礼拝の生けにえの会食の中でダビデに対する「油そそぎ」が行われました。油そそぎは王や預言者が立てられる時に行われる行為です。やがて「油そそがれたもの」とはメシアを表わす言葉になり、ギリシャ語では「キリスト」と言う言葉になります。ダビデの油そそぎは、時代が下って「キリストの油そそぎ」につながります。12節に主の言葉が語られます。「主が言われた。これがその人だ。」 これはイエスが洗礼をうけた時「これはわたしの愛する子。わたしの心にかなうものである。」(マタイ3:17)に重なる。

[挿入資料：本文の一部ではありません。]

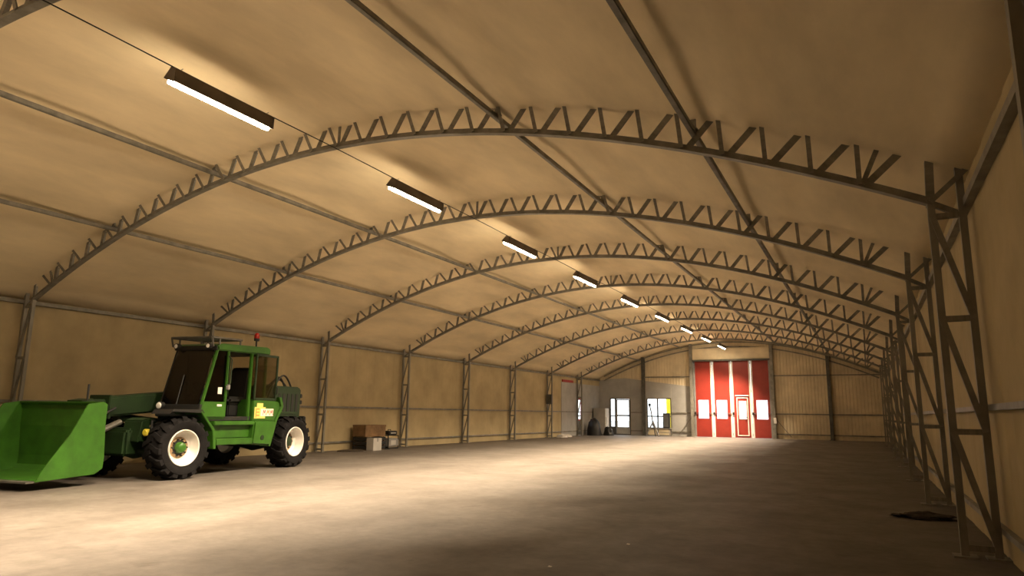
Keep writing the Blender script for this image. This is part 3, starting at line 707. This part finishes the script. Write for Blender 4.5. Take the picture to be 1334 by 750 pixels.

1コリント2:21「私たちとあなたがたをキリストに結び付け、私たちに油をそそいでくださったのは、神です。」とあります。ダビデを選ばれた神は、私たちをも選ばれた。洗礼を受け「父なる神を」と祈っています。それは私たちが「キリストと深く結び付けられているからです。」 それは私たちの志が特別に高かったからではなく、より信仰的だったからではありません。私たちは取るに足りないもので、神に目をとめてもらえるものではないかも知れない。しかし、その我々のためにイエス・キリストは自らを神の代償としてささげてくださった。だから、私たちが洗礼を受け神のものとされていることを、取るに足りぬものとしてはならない。「それ以来、主の霊が激しくダビデに降るようになった。」(13節)。ダビデは神のイニシアティブを生きるものとなった。彼は神中心に生きることになった。これを徹底することがダビデの生き方でなければならなかった。